* _WHAT YOU ARE ASKED TO DO_:
Retype the opening lines of the data exactly, stopping after the line that contains "COL = S.collection". Skip every picture.

>> Begin COLLECTED MATERIAL

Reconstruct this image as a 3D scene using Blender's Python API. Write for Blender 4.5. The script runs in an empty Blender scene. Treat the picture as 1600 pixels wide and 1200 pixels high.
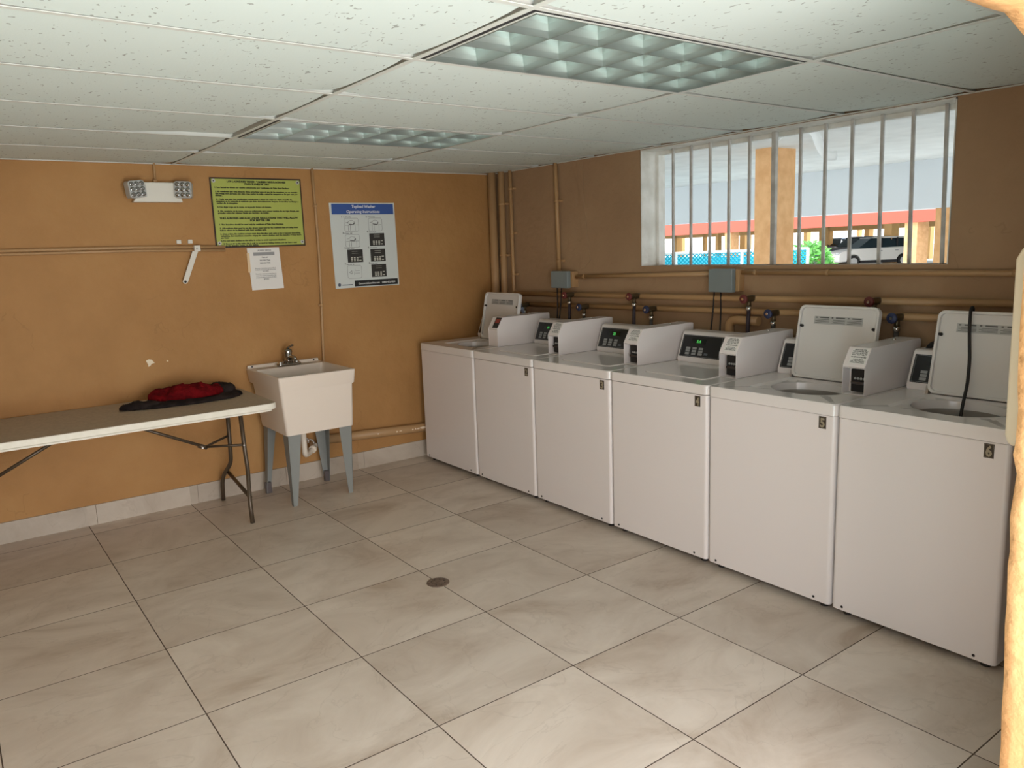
import bpy, bmesh, math, random
from mathutils import Vector, Matrix
random.seed(7)
PI = math.pi
S = bpy.context.scene
COL = S.collection

# ------------------------------------------------------------------ camera
F_PX, CX, CY, CZ, YAW, PIT, ROL = 1216.9, -3.7488, -5.3093, 1.5991, 0.6319, -0.1717, -0.0362
fw = Vector((math.sin(YAW)*math.cos(PIT), math.cos(YAW)*math.cos(PIT), math.sin(PIT)))
rt = Vector((math.cos(YAW), -math.sin(YAW), 0)); up = rt.cross(fw)
rt2 = rt*math.cos(ROL)+up*math.sin(ROL); up2 = -rt*math.sin(ROL)+up*math.cos(ROL)
cam_d = bpy.data.cameras.new('camera'); cam = bpy.data.objects.new('camera', cam_d); COL.objects.link(cam)
m = Matrix((rt2, up2, -fw)).transposed().to_4x4(); m.translation = Vector((CX, CY, CZ))
cam.matrix_world = m
cam_d.sensor_fit = 'HORIZONTAL'; cam_d.sensor_width = 36; cam_d.lens = F_PX/1600*36; cam_d.clip_start = 0.02; cam_d.clip_end = 400
S.camera = cam
# ------------------------------------------------------------------ light
S.view_settings.view_transform = 'Standard'; S.view_settings.look = 'None'
S.view_settings.gamma = 1; S.view_settings.use_curve_mapping = False
S.view_settings.exposure = 0.0
w = bpy.data.worlds.new('sky'); S.world = w; w.use_nodes = True
wn = w.node_tree.nodes; wl = w.node_tree.links
bg = wn['Background']
tc = wn.new('ShaderNodeTexCoord'); sx = wn.new('ShaderNodeSeparateXYZ'); wl.new(tc.outputs['Generated'], sx.inputs[0])
rp = wn.new('ShaderNodeValToRGB'); wl.new(sx.outputs['Z'], rp.inputs[0]); wl.new(rp.outputs[0], bg.inputs[0])
rp.color_ramp.elements[0].position = 0.0; rp.color_ramp.elements[0].color = (1, 1, 0.98, 1)
rp.color_ramp.elements[1].position = 0.6; rp.color_ramp.elements[1].color = (0.72, 0.85, 1.0, 1)
bg.inputs[1].default_value = 3.5
sd = bpy.data.lights.new('sun', 'SUN'); so = bpy.data.objects.new('sun', sd); COL.objects.link(so)
sd.energy = 3.2; sd.angle = 0.03; sd.color = (1.0, 0.95, 0.87)
so.rotation_euler = (math.radians(38), 0, math.radians(128))
def area(name, loc, aim, sxx, syy, e, col):
    d = bpy.data.lights.new(name, 'AREA'); d.shape = 'RECTANGLE'; d.size = sxx; d.size_y = syy; d.energy = e; d.color = col
    o = bpy.data.objects.new(name, d); COL.objects.link(o); o.location = loc
    o.rotation_euler = (Vector(aim)-Vector(loc)).to_track_quat('-Z', 'Y').to_euler()
    return o
# daylight coming in through the wide doorway behind the camera
area('doorway_daylight', (-2.75, -6.3, 1.0), (-2.3, 0, .85), 1.9, 1.5, 84, (1.0, 0.87, 0.84))
# light thrown up into the room by the bright pavement outside the doorway
area('pavement_bounce', (-3.7, -5.4, 0.06), (-4.1, -4.6, 1.3), 1.0, 1.0, 54, (0.74, 0.98, 1.0))

# ------------------------------------------------------------------ helpers
def mat(name, col=(.8, .8, .8), rough=.5, metal=0, spec=.5, emit=None, es=1, trans=0, alpha=1, ior=1.45):
    M = bpy.data.materials.new(name); M.use_nodes = True
    b = M.node_tree.nodes['Principled BSDF']
    b.inputs['Base Color'].default_value = (*col, 1); b.inputs['Roughness'].default_value = rough
    b.inputs['Metallic'].default_value = metal; b.inputs['Specular IOR Level'].default_value = spec
    b.inputs['Transmission Weight'].default_value = trans; b.inputs['IOR'].default_value = ior
    if emit: b.inputs['Emission Color'].default_value = (*emit, 1); b.inputs['Emission Strength'].default_value = es
    return M
def srgb(r, g, b):
    f = lambda c: ((c/255+.055)/1.055)**2.4 if c/255 > .04045 else c/255/12.92
    return (f(r), f(g), f(b))
def nodes(M):
    return M.node_tree.nodes, M.node_tree.links, M.node_tree.nodes['Principled BSDF']
def noisy(M, c1, c2, scale=4, detail=6, bump=0.0, bscale=40, lo=.35, hi=.65, rough=None, bdist=.01):
    N, L, B = nodes(M)
    t = N.new('ShaderNodeTexCoord')
    n = N.new('ShaderNodeTexNoise'); n.inputs['Scale'].default_value = scale; n.inputs['Detail'].default_value = detail
    L.new(t.outputs['Object'], n.inputs['Vector'])
    r = N.new('ShaderNodeValToRGB'); L.new(n.outputs[0], r.inputs[0]); L.new(r.outputs[0], B.inputs['Base Color'])
    r.color_ramp.elements[0].position = lo; r.color_ramp.elements[0].color = (*c1, 1)
    r.color_ramp.elements[1].position = hi; r.color_ramp.elements[1].color = (*c2, 1)
    if bump:
        n2 = N.new('ShaderNodeTexNoise'); n2.inputs['Scale'].default_value = bscale; n2.inputs['Detail'].default_value = 5
        L.new(t.outputs['Object'], n2.inputs['Vector'])
        bp = N.new('ShaderNodeBump'); bp.inputs['Strength'].default_value = bump; bp.inputs['Distance'].default_value = bdist
        L.new(n2.outputs[0], bp.inputs['Height']); L.new(bp.outputs[0], B.inputs['Normal'])
    if rough is not None: B.inputs['Roughness'].default_value = rough
    return M
def prop(o, label=None, cat=None, group=None, kind=None):
    if label: o['label'] = label
    if cat: o['category'] = cat
    if group: o['group'] = group
    if kind: o['kind'] = kind
    return o
def obj(name, bm, M, parent=None, smooth=False, bev=0, seg=2, loc=None):
    me = bpy.data.meshes.new(name); bmesh.ops.recalc_face_normals(bm, faces=bm.faces[:]); bm.to_mesh(me); bm.free()
    if isinstance(M, (list, tuple)):
        for k in M: me.materials.append(k)
    else: me.materials.append(M)
    o = bpy.data.objects.new(name, me); COL.objects.link(o)
    if parent: o.parent = parent
    if loc: o.location = loc
    if smooth:
        for p in me.polygons: p.use_smooth = True
    if bev:
        b = o.modifiers.new('bevel', 'BEVEL'); b.width = bev; b.segments = seg; b.limit_method = 'ANGLE'; b.angle_limit = .6
        for p in me.polygons: p.use_smooth = True
        try:
            w_ = o.modifiers.new('wn', 'WEIGHTED_NORMAL'); w_.keep_sharp = True
        except Exception: pass
    return o
def empty(name, loc, label, cat, group=None, rotz=0):
    o = bpy.data.objects.new(name, None); COL.objects.link(o); o.location = loc; o.rotation_euler = (0, 0, rotz); o.empty_display_size = .05
    return prop(o, label, cat, group)
def struct(name, bm, M, parent=None, **k):
    o = obj(name, bm, M, parent, **k)
    if not parent: o['kind'] = 'structure'
    return o
def box(bm, x0, x1, y0, y1, z0, z1, mi=0, mtx=None):
    vs = [bm.verts.new((x, y, z)) for x in (x0, x1) for y in (y0, y1) for z in (z0, z1)]
    if mtx:
        for v in vs: v.co = mtx @ v.co
    for q in ((0, 1, 3, 2), (4, 6, 7, 5), (0, 4, 5, 1), (2, 3, 7, 6), (0, 2, 6, 4), (1, 5, 7, 3)):
        f = bm.faces.new([vs[i] for i in q]); f.material_index = mi
    return vs
def B(*a, **k):
    bm = bmesh.new(); box(bm, *a, **k); return bm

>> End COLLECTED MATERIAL

* _FULL ANSWER_:
Reconstruct this image as a 3D scene using Blender's Python API. Write for Blender 4.5. The script runs in an empty Blender scene. Treat the picture as 1600 pixels wide and 1200 pixels high.
import bpy, bmesh, math, random
from mathutils import Vector, Matrix
random.seed(7)
PI = math.pi
S = bpy.context.scene
COL = S.collection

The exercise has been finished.